The feminist argument seems plausible because it seems to be based upon Christian truths: the truth that no human being should ever be put in a position of degradation; the truth that every Christian is called to respect the dignity of each and every human being. Yet the logic of these truths directly challenges the feminist assumption that the headship of husbands means power and translates into the degradation of women.

And if we accept the feminist argument against headship, we are left with many open-ended questions. Does God not will any particular order for a man and a woman in holy matrimony? If there is an order, what is it specifically? Are there any God-given roles for a husband and wife? If so, what are they? If not, are their roles interchangeable? In short, what is the theological point of holy matrimony?

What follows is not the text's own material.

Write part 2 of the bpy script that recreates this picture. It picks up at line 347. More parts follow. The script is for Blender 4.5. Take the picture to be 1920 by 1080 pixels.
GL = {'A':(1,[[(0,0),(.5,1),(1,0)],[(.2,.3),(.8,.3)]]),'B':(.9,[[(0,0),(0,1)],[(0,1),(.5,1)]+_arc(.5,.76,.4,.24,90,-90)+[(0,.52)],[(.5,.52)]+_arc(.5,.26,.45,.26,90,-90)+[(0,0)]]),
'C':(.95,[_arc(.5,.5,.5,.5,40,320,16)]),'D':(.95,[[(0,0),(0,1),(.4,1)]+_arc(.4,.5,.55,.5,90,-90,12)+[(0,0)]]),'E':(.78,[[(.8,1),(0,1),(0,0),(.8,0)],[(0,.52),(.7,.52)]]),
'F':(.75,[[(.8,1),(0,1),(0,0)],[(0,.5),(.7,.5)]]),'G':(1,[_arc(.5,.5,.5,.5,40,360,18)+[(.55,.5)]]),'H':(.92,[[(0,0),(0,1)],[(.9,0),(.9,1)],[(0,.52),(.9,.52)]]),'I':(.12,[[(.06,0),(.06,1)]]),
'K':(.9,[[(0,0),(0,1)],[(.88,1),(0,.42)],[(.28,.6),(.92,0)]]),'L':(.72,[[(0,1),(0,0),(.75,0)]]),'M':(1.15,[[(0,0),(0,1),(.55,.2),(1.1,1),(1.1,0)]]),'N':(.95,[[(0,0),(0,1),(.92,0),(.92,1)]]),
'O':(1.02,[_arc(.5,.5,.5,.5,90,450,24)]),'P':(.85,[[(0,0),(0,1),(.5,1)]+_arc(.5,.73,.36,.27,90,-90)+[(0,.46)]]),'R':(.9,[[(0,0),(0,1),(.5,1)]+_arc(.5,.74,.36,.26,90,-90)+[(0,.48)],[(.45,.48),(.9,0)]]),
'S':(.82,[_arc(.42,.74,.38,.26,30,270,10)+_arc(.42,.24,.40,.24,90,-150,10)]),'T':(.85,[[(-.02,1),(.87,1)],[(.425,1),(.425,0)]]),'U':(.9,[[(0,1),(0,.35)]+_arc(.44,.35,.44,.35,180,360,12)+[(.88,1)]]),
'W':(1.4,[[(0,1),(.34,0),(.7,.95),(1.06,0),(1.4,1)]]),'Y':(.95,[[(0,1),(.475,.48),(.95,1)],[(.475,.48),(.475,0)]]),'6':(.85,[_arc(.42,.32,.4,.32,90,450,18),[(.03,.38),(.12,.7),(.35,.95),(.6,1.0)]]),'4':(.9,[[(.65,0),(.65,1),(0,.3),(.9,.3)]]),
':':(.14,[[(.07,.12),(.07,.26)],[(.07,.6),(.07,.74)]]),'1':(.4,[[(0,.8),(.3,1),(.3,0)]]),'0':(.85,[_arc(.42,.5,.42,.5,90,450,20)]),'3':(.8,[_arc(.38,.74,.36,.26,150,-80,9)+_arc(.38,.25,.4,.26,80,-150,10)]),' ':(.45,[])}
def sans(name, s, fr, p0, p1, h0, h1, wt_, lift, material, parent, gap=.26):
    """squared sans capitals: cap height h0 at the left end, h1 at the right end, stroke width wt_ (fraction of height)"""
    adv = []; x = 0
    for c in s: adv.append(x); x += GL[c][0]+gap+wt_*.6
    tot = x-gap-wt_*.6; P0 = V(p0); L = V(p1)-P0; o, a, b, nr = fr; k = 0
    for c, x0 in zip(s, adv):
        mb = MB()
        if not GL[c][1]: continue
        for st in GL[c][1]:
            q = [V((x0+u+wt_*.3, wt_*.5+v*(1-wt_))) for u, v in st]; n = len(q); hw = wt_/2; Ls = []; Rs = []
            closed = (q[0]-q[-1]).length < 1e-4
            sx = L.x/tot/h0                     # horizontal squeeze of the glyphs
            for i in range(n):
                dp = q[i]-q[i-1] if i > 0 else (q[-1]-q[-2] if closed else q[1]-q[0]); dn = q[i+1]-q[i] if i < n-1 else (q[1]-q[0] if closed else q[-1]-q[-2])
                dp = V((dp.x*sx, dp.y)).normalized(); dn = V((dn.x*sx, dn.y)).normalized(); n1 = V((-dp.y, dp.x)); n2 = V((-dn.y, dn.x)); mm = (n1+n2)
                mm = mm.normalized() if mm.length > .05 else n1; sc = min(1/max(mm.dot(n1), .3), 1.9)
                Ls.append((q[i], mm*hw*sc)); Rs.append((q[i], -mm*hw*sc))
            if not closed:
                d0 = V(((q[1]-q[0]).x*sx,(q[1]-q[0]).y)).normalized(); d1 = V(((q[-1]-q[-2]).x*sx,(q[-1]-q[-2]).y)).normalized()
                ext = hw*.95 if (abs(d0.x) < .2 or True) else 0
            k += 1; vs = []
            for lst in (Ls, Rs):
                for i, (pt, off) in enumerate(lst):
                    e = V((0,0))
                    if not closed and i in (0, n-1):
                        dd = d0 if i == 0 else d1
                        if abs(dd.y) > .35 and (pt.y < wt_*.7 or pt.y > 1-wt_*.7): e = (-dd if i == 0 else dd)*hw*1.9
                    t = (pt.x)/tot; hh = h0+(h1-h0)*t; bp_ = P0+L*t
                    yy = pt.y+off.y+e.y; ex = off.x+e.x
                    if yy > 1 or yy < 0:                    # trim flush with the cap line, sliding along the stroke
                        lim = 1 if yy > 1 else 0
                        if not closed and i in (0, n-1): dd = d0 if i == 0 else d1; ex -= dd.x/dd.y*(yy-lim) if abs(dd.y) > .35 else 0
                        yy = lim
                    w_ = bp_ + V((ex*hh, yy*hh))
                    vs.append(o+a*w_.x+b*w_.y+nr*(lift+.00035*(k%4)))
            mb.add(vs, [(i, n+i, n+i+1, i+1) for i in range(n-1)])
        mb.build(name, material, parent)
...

Much has happened to me since I started exploring the issue of gender and Christianity. I am now a member of a steadfastly traditionalist, and therefore isolated, Anglo-Catholic parish in the Episcopal Church’s Diocese of Washington, D.C. This means I have argued against the ordination of women. It means I protested when the female suffragan bishop and her entourage invaded my parish last year in a so-called visitation that was forced and uncanonical. I am the sole lay delegate from my parish to the diocesan convention, and I have dutifully gone to the convention each year, where I witness firsthand much ranting about “inclusiveness.” This past January I waited my turn at the microphone during a debate over a resolution which was aimed at deposing any clerical or lay leader in the national Church opposed to women’s ordination. The priestess who spoke just before me fumed about how “undemocratic” opposition to the resolution is. She was loudly applauded. As she took her seat, I understood and sensed within her the deep hurt and feelings of rejection that led to her anger. And yet the central issue for her was worldly power. That’s all she and her associates seemed to want to talk about. They frequently stress the political and worldly context of their arguments by using the term “empowerment.” Raw power is always the central issue when we only deal with gender in terms of the sinful vacuum of a world with its back to Christ.